Ella Smith in Ray & Liz

Naturally, Will takes advantage of the family’s absence to bully Lol, proving his fears were justified. Lol tries to distract or pander to Will by telling him about the booze. But the victim is the hapless Lol to whom Will shows no mercy, quietly disappearing before Liz and Ray return home to find little Jason soiled and holding a large knife in his hand. The long, increasingly tense scene is one of the most intense and horrific you will see all year. It has all the elements of a home invasion film, like Michael Haneke’s Funny Games, but more chilling in its authenticity.

The plot of Ray & Liz is the destruction of a working class family, surviving more like animals than human beings in a cycle of unemployment, neglect and hopelessness. It is structured around a series of vignettes in different time periods that, in the end, paint a picture in which little Jason becomes increasingly important.
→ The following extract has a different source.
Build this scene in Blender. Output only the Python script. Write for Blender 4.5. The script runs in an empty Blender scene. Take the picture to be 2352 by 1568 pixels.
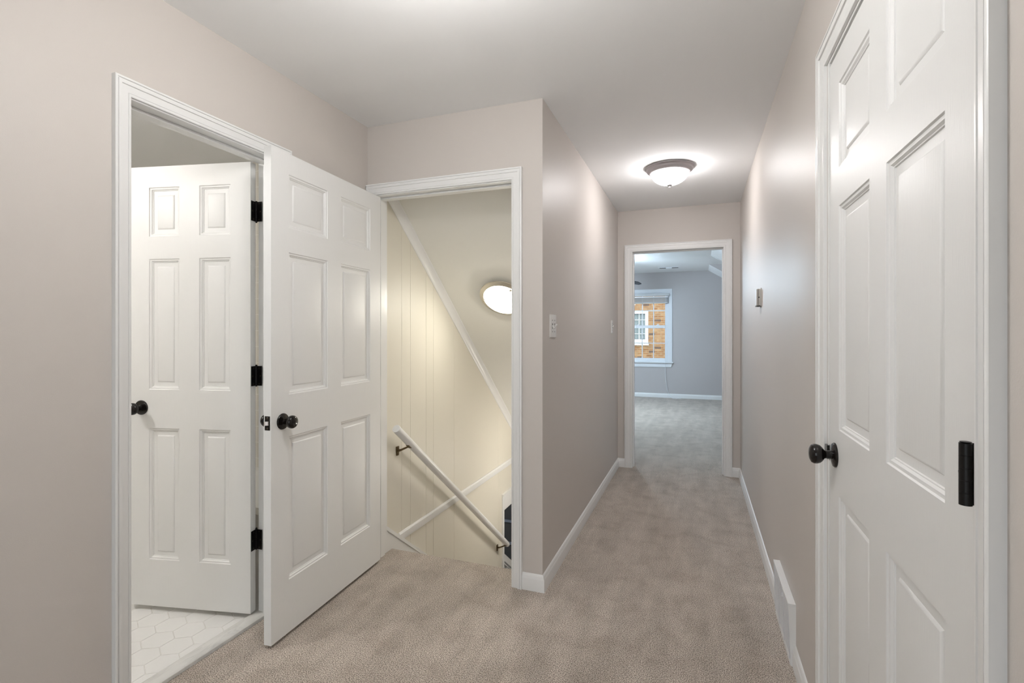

We are fast forwarded in time when teenage Richard (Sam Plant), now with glasses, seems to be doing well in school while Jason (Joshua Millard-Lloyd), who has grown pudgy from feeding himself carbohydrates and sugar, is foundering and up to no good. Putting chilli power down his sleeping father’s open mouth might be an innocent practical joke, but Jason is heading nowhere fast.

There is great tenderness in how Billingham looks back at his dysfunctional family and on himself. When he is invited over by a friend’s kindly mother he tastes a normal, if modest, family’s warmth and comfort. After this experience Jason might, be prone, like the boy in the recent, Oscar nominated film Shoplifters, to commit an act that is a subconscious cry for help. On his way home in the dark, Jason gets lost and seeks shelter in a freezing shed where he is found and put into care.
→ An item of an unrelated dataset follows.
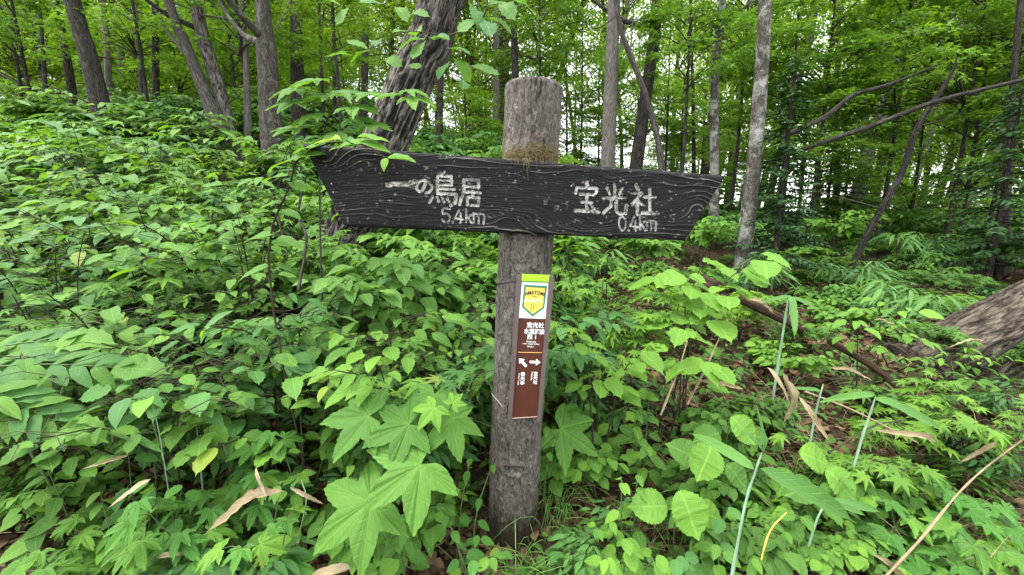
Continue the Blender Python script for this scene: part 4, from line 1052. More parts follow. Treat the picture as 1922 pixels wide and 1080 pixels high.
# --- overhanging oak twig above the board, close to the camera
bx = at(905, -60, 1.75)
ok = Plant('oak_branch', 'overhanging oak branch with broad scalloped leaves above the board', 'branch', bx, None, 'twig')
h1, h2, h3 = at(905, 35, 1.75), at(800, 70, 1.8), at(700, 90, 1.85)
ok.tube([bx, at(915, -10, 1.75), h1, at(860, 62, 1.78), h2], [.006, .005, .004, .003, .002], 6, 16); ok.tube([at(830, 66, 1.79), at(760, 60, 1.82), h3, at(660, 95, 1.9)], [.0025, .002, .0015, .001], 5, 12); ok.tube([bx, at(780, -40, 1.9), at(720, 10, 1.95)], [.005, .004, .002], 6, 10)
for i, (px, py, an, sz, Y) in enumerate(((908, 37, 80, 60, 1.75), (905, 32, 10, 62, 1.75), (908, 10, -40, 55, 1.74), (880, 5, 60, 64, 1.75), (935, 8, 60, 58, 1.74), (900, 34, 140, 52, 1.75), (955, -5, 75, 60, 1.73),
    (800, 72, 175, 56, 1.8), (800, 74, 110, 52, 1.8), (803, 72, 30, 48, 1.8), (790, 60, 235, 56, 1.8), (812, 74, 70, 46, 1.82), (830, 90, 20, 58, 1.8), (850, 108, 40, 52, 1.8), (880, 122, 10, 62, 1.82), (845, 115, 120, 44, 1.83),
    (700, 92, 160, 54, 1.86), (695, 95, 205, 50, 1.86), (705, 88, 260, 44, 1.86), (690, 105, 110, 40, 1.88), (660, 96, 180, 56, 1.9), (670, 105, 130, 50, 1.9), (720, 112, 30, 42, 1.88), (735, 60, 300, 50, 1.85),
    (720, 8, 140, 48, 1.95), (740, 12, 60, 46, 1.95), (655, 12, 120, 44, 1.95), (640, 10, 200, 40, 1.95), (765, 30, 20, 44, 1.92), (775, 118, 70, 40, 1.9), (870, 150, 110, 40, 1.9))):
    rg_ = np.random.default_rng(i); pix_leaf(ok, px, py, Y, an, sz, 'oak', 'shrub' if i % 3 else 'blue', i, (rg_.normal() * .3, -.55 + rg_.normal() * .25, .75))
ok.done()
# --- the twig lying over the left end of the board
bx = at(520, 330, 1.32); b = np.array([bx[0], 1.36, tz(bx[0], 1.36)])
tw = Plant('leafy_shoot', 'leafy shoot with heart shaped leaves reaching over the left end of the board', 'shrub', b, None, 'twig')
h1, h2, h3 = at(560, 300, 1.25), at(650, 268, 1.20), at(722, 296, 1.17)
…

The casting is superb, right down to the characters’ authentic Midland’s accent and the performances are so natural it is hard to believe we are watching actors. But Ray & Liz is far from a documentary and Billingham’s artistry is always evident, even, at times self-consciously so. It is not an easy film to sit through, but it is engrossing and will stick with you long after other films are forgotten.